Sepeninggalnya Ar-Raniry, kembalinya Abdul Rauf As-Singkili dari Arab ke Aceh, menjadi faktor penentu kedua dalam proses bertahannya kepemimpinan ratu. Hal ini terlihat, karena setelah 6 tahun meninggalnya Abdul Rauf As-Singkili, golongan yang menentang kedudukan wanita sebagai sultan kembali mempunyai kedudukan yang kuat, sehingga Sultanah Kamalat Syah sebagai pewaris tahta terakhir dari kalangan wanita dapat dimakzulkan dan posisinya digantikan oleh kaum laki-laki.

DAFTAR PUSTAKA

Abdul Qadim Zallun, Sistem Pemeritahan Islam, Terj. M. Maghfur W, Bangil-Jatim: al Izzah, 2000.

Ahmad Daudy, Allah dan Manusia dalam Konsepsi Syeikh Nuruddin ar Raniry, Jakarta: Rajawali, 1993.

-------, Syeikh Nuruddin Ar-Raniry: Sejarah, Karya dan Sanggahan terhadap Wujudiyah di Aceh, Jakarta: Bulan Bintang, t.t,.

Ali Hasjmy, dkk. (ed), 80 Tahun Aceh Membangun, Banda Aceh: Majelis Ulama Indonesia- Aceh, 1995.

Al Ghazali, al Iqtishad fi al I’tiqad, (Kairo: t.p., 1320 H)

Denys Lombard, Kerajaan Aceh Jaman Iskandar Muda (1607-1636), Jakarta: Balai Pustaka, 1986.

Mardanas Safwan, Pahlawan Nasional Teuku Nyak Arief, Jakarta: Balai Pustaka, 1992.

Mohammad Said, Aceh Sepanjang Abad, Medan: Percetakan dan Penerbitan Waspada, 1981.

Rusdi Sufi dan Muhammad Gade Ismail, "Ratu Nurul Alam, Inayat Syah, dan Kamalat Syah", dalam dalam Ismail Sofyan, dkk. (ed), Wanita Utama Nusantara: dalam Lintasan Sejarah, Jayakarta, Agung Offset, 1994.

Rusdi Sufi, "Sultanah Safiatudin Syah", dalam Ismail Sofyan, dkk. (ed), Wanita Utama Nusantara: dalam Lintasan Sejarah, Jayakarta, Agung Offset, 1994.

Snouck Hurgronje, Aceh di Mata Kolonialis, Terj.
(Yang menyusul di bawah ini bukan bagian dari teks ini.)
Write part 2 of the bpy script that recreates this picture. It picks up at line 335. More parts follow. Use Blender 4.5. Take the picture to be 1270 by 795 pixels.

Ng. Singarimbun, dkk., Jakarta: Yayasan Soko Guru, 1985.

T. Ibrahim Alfian, Mata Uang Emas Kerajaan-kerajaan di Aceh, Banda Aceh: Proyek Rehabilitasi dan Perluasan Museum, 1979.

-------, Wajah Aceh dalam Lintasan Sejarah, Banda Aceh: Pusat Dokumentasi dan Informasi Aceh, 1999.